> Your task:
Drop every picture, then transcribe the remaining data exactly.

> Supplied material:
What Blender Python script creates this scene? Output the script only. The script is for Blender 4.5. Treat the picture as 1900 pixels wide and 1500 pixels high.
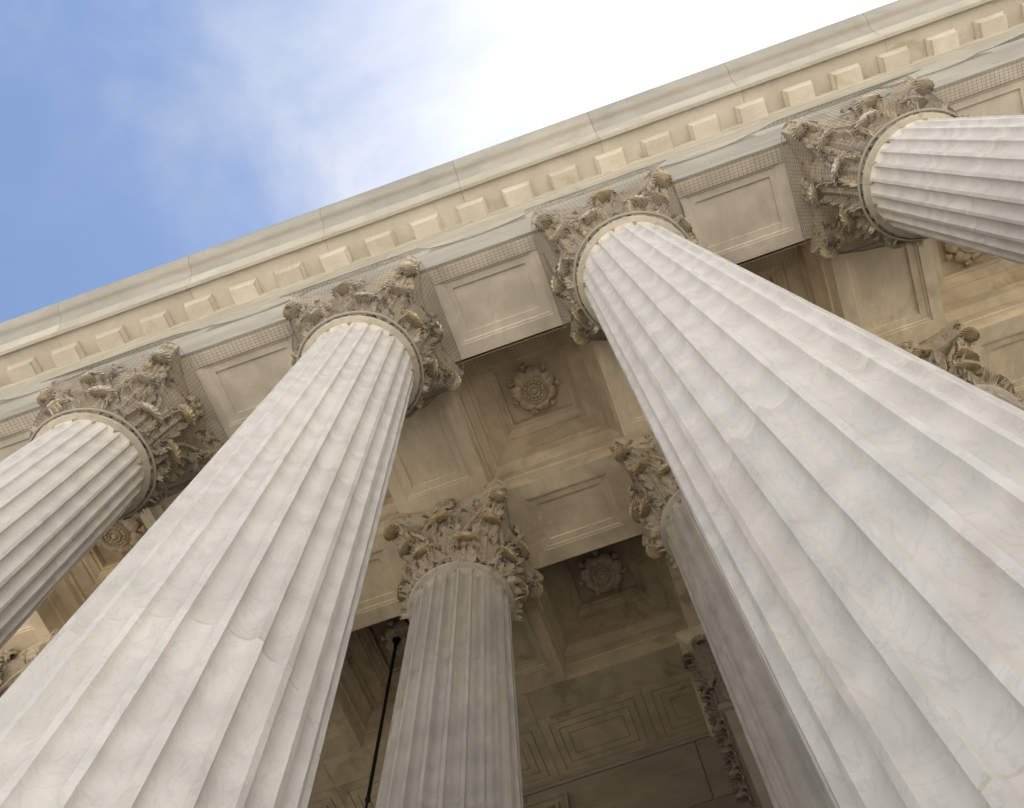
import bpy, math, random
from math import pi, sin, cos, sqrt
from mathutils import Matrix, Vector
random.seed(7)
S = bpy.context.scene
for o in list(bpy.data.objects): bpy.data.objects.remove(o)

# ------------------------------------------------------------------ camera, sky, sun, exposure
U = 3.6            # metres per column bay
ZS = 3.74          # height of the beam soffits above the portico floor, in bays
D = 0.9856         # depth of a bay
RX = [[0.94413034, 0.3237263, -0.06179949], [-0.32702147, 0.89692077, -0.29764088], [-0.04092494, 0.30122155, 0.95267556]]
cam = bpy.data.cameras.new('camera'); co = bpy.data.objects.new('camera', cam)
S.collection.objects.link(co); S.camera = co
cam.sensor_width = 36; cam.lens = 1571.6419 / 1900 * 36
cam.shift_x = -60.7424 / 1900; cam.shift_y = -26.0455 / 1900
cam.clip_start = 0.05; cam.clip_end = 6000
M = Matrix([[RX[0][i], -RX[1][i], -RX[2][i], 0] for i in range(3)] + [[0, 0, 0, 1]])
M.translation = Vector((1.6973 * U, -0.6183 * U, (ZS - 3.2879) * U))
co.matrix_world = M

SUN_EL, SUN_AZ = math.radians(54), math.radians(76)     # azimuth clockwise from +Y towards +X
sv = Vector((sin(SUN_AZ) * cos(SUN_EL), cos(SUN_AZ) * cos(SUN_EL), sin(SUN_EL)))
w = bpy.data.worlds.new('World'); S.world = w; w.use_nodes = True
nt = w.node_tree; nt.nodes.clear()
def N(t, kind, **kw):
    n = t.nodes.new(kind)
    for k, v in kw.items():
        if k in n.inputs: n.inputs[k].default_value = v
        else: setattr(n, k, v)
    return n
def L(t, a, b): t.links.new(a, b)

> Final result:
What Blender Python script creates this scene? Output the script only. The script is for Blender 4.5. Treat the picture as 1900 pixels wide and 1500 pixels high.
import bpy, math, random
from math import pi, sin, cos, sqrt
from mathutils import Matrix, Vector
random.seed(7)
S = bpy.context.scene
for o in list(bpy.data.objects): bpy.data.objects.remove(o)

# ------------------------------------------------------------------ camera, sky, sun, exposure
U = 3.6            # metres per column bay
ZS = 3.74          # height of the beam soffits above the portico floor, in bays
D = 0.9856         # depth of a bay
RX = [[0.94413034, 0.3237263, -0.06179949], [-0.32702147, 0.89692077, -0.29764088], [-0.04092494, 0.30122155, 0.95267556]]
cam = bpy.data.cameras.new('camera'); co = bpy.data.objects.new('camera', cam)
S.collection.objects.link(co); S.camera = co
cam.sensor_width = 36; cam.lens = 1571.6419 / 1900 * 36
cam.shift_x = -60.7424 / 1900; cam.shift_y = -26.0455 / 1900
cam.clip_start = 0.05; cam.clip_end = 6000
M = Matrix([[RX[0][i], -RX[1][i], -RX[2][i], 0] for i in range(3)] + [[0, 0, 0, 1]])
M.translation = Vector((1.6973 * U, -0.6183 * U, (ZS - 3.2879) * U))
co.matrix_world = M

SUN_EL, SUN_AZ = math.radians(54), math.radians(76)     # azimuth clockwise from +Y towards +X
sv = Vector((sin(SUN_AZ) * cos(SUN_EL), cos(SUN_AZ) * cos(SUN_EL), sin(SUN_EL)))
w = bpy.data.worlds.new('World'); S.world = w; w.use_nodes = True
nt = w.node_tree; nt.nodes.clear()
def N(t, kind, **kw):
    n = t.nodes.new(kind)
    for k, v in kw.items():
        if k in n.inputs: n.inputs[k].default_value = v
        else: setattr(n, k, v)
    return n
def L(t, a, b): t.links.new(a, b)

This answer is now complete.